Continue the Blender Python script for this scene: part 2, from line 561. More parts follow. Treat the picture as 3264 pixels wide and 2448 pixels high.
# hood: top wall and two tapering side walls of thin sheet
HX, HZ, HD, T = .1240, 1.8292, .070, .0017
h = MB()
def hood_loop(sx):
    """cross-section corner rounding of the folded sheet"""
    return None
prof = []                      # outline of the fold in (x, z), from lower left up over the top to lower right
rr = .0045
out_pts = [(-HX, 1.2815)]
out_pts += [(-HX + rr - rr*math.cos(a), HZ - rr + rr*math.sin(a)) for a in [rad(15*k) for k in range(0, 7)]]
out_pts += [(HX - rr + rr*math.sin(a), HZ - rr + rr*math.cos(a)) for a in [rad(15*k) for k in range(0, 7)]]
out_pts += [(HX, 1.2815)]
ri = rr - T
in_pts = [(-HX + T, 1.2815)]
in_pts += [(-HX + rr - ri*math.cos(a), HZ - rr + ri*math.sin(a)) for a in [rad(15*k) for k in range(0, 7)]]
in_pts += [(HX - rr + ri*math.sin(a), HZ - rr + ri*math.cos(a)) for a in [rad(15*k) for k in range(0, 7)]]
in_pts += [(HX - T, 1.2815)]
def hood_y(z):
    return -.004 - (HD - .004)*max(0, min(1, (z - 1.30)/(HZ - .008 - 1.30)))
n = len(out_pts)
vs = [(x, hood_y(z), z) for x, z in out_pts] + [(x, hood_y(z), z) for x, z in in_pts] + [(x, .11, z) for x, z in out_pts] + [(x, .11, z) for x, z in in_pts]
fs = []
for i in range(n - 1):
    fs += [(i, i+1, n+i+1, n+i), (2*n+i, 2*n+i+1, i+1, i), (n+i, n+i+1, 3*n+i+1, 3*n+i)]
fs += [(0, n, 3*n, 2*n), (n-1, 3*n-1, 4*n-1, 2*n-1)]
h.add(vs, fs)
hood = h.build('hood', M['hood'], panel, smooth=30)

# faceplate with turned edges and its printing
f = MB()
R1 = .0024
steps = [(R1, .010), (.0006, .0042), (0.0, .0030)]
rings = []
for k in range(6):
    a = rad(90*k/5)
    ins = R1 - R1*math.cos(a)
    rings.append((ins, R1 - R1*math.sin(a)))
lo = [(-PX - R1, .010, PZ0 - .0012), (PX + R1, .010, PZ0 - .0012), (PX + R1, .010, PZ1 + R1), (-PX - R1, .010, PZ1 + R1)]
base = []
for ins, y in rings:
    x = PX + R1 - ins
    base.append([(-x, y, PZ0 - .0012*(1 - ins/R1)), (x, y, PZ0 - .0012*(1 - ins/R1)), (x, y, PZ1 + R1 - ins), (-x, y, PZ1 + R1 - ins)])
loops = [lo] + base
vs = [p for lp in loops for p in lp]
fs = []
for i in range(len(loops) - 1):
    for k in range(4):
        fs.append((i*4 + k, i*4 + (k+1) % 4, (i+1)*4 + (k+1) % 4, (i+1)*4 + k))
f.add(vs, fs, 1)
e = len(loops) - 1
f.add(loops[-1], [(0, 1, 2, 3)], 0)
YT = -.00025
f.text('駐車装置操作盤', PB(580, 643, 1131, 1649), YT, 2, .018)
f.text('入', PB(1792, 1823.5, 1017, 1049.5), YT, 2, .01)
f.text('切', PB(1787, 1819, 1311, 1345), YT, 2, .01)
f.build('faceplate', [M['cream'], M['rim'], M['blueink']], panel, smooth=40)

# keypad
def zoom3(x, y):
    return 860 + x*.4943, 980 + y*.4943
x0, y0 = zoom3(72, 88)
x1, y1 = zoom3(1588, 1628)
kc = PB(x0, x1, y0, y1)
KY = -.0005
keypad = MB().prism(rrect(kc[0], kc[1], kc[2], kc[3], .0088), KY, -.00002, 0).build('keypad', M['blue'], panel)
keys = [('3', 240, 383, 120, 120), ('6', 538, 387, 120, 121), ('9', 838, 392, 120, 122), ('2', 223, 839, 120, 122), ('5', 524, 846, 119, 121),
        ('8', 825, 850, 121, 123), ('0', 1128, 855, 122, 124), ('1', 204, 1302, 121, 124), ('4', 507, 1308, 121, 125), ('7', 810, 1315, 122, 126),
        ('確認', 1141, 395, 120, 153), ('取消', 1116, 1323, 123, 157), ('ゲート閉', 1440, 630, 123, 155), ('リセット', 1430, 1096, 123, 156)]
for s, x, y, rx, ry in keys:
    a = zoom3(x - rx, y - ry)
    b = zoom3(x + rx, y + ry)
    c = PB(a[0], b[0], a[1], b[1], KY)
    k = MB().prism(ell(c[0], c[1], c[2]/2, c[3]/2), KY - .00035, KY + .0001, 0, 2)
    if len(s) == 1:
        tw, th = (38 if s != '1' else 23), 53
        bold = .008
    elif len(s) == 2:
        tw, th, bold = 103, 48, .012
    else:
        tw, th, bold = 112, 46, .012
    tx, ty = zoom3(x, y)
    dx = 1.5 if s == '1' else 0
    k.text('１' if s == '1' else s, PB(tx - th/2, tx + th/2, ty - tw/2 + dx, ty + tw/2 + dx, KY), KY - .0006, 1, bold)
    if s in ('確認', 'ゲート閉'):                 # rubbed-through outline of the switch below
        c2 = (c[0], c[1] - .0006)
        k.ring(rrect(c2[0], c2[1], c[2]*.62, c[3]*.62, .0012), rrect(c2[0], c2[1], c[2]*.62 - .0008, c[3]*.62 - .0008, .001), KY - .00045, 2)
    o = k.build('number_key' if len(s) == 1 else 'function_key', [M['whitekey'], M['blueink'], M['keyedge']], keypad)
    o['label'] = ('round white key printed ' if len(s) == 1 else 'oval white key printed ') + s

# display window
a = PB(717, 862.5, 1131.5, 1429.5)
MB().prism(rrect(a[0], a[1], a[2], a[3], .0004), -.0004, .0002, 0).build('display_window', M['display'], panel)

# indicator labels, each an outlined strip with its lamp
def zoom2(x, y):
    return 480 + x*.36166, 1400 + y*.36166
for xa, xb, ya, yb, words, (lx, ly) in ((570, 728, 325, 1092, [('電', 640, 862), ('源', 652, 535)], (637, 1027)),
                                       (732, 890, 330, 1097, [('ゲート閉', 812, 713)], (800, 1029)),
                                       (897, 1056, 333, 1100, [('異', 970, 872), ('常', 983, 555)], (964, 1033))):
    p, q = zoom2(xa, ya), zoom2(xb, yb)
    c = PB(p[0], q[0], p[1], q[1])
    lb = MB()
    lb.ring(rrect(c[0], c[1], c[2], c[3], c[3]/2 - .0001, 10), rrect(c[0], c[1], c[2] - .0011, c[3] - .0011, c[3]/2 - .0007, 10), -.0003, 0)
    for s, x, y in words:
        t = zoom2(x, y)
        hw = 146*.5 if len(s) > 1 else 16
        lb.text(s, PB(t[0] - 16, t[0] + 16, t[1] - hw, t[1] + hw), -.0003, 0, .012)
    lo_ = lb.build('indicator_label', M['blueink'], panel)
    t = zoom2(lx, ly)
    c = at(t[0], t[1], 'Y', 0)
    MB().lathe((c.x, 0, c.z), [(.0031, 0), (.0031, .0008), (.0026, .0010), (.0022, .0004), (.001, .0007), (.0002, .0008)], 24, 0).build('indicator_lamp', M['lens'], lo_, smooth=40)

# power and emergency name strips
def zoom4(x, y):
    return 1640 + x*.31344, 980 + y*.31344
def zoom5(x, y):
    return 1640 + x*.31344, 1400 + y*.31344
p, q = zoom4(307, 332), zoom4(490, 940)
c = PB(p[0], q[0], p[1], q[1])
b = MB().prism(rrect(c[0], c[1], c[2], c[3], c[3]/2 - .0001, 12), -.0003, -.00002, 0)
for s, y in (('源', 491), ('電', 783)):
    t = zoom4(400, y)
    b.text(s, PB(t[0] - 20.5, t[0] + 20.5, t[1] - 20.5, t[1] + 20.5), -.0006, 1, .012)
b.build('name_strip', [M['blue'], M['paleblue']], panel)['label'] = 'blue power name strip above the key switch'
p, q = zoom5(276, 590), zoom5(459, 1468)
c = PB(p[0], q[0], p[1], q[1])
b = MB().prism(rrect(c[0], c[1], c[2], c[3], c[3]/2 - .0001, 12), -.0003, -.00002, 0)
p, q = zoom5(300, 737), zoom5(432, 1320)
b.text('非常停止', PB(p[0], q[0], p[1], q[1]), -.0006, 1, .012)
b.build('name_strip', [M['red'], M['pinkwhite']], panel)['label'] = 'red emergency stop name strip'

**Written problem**
Give only the number of lines in the listing above that include the string "from".

**Task answer**
2